Alexander Ward

Choosing Value

Alexander Ward
Choosing Value

I’ve been wanting to write about this a while now but each time I’ve opened my laptop and start to form the first sentence, I find myself at a loss for words, unable to articulate what I want to get across and inevitably postpone to another day. But today, finally, I want to talk about value.

I spent 2017 progressing swiftly, working with a raft of new and incredible people on a ton of projects. I’m proud with how I’ve developed and the new challenges I took on, the new things I learned. I’m proud, too, of my relationship with my own value and changing the balance of paid versus collaborative (read: free) gigs to a point where the former overshadows the latter. But this wasn’t simply an evolution – it was a conscious choice.

When I first started out and was finding my feet, I worked collaboratively with everyone – building my portfolio and experience and helping people without budgets get some new shots. It made me feel good too – as things developed I was able to help people with something creative they could use across their blogs and social accounts, I was giving them something which helped them create content and in some cases, fulfil an agreement with brands they’d committed to promote.

Through these collaborations I found new friends, exciting networks and built awareness of my work, but also, I found myself frustrated; people would cancel last minute, forget to credit me, not bother with communicating unless they benefited or, in rare and worst instances, cast my work aside as soon as they had it.

I put a lot of thought into each of these instances and compared them against my other work, spoke to various sounding boards and got as much advice as I could from people I trusted. I never found this in my paid work, so what was so different about collaborations? They should be better, healthier relationships – right?

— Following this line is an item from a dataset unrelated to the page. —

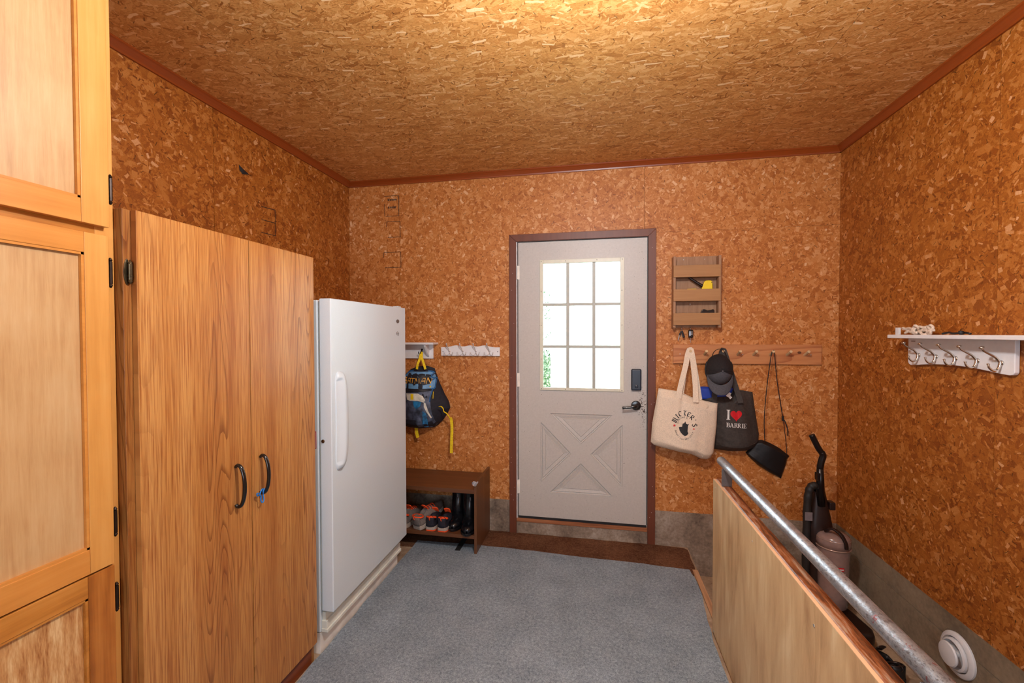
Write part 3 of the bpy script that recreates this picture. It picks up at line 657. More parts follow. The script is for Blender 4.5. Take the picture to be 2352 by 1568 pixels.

What I discovered in all this was both how people value my work and how I value myself. The fact of the matter is, the Manchester photography scene is busy. It’s full of new and experienced photographers and plenty are willing to work for free to do just as I did – build their portfolios and help people out – but that in itself is a problem. The value of our work is lowered, and with that loss of value comes less respect for the relationships we build and the time we invest. It’s not just about lost time for me – it’s personal. I’m really invested in this. I love doing something creative I’m really passionate about, uncovering new people and telling stories – when I’m devalued in such a way I feel truly let down, like putting your trust in someone that you’ll work together and them taking an unfair slice of the cake.

So, I shifted what I was doing. I let the paid work increase and then I took the lessons from my paid work into my collaborations, working only on truly collaborative content that you plan, invest in and create together. The change was amazing – it bestowed me the time and energy to put into collab shoots, bringing together a creative vision and realising it together. Equally invested and building one another up as you go.

If you’ve been in touch for a collaboration work over the last 6-9 months you’ll have seen this switch in mindset in action. This isn’t just an important lesson for myself, but for creatives everywhere – especially in crowded scenes like Manchester. If you’re a blogger working with a brand for free, remember the number of people they’ve already approached who turned down free-work and how, if everyone done the same, everyone would be much better off.

In Conclusion...

If you're a blogger, photographer, artist, writer or indeed any creative, you'll know what it's like to do free work to build your portfolio or get on a radar, but our creations have meaning and we must work collectively to attach a value to them together. And in those times where we do not charge, let's ensure our value remains. 

With total love and appreciation of the support I have, Alex.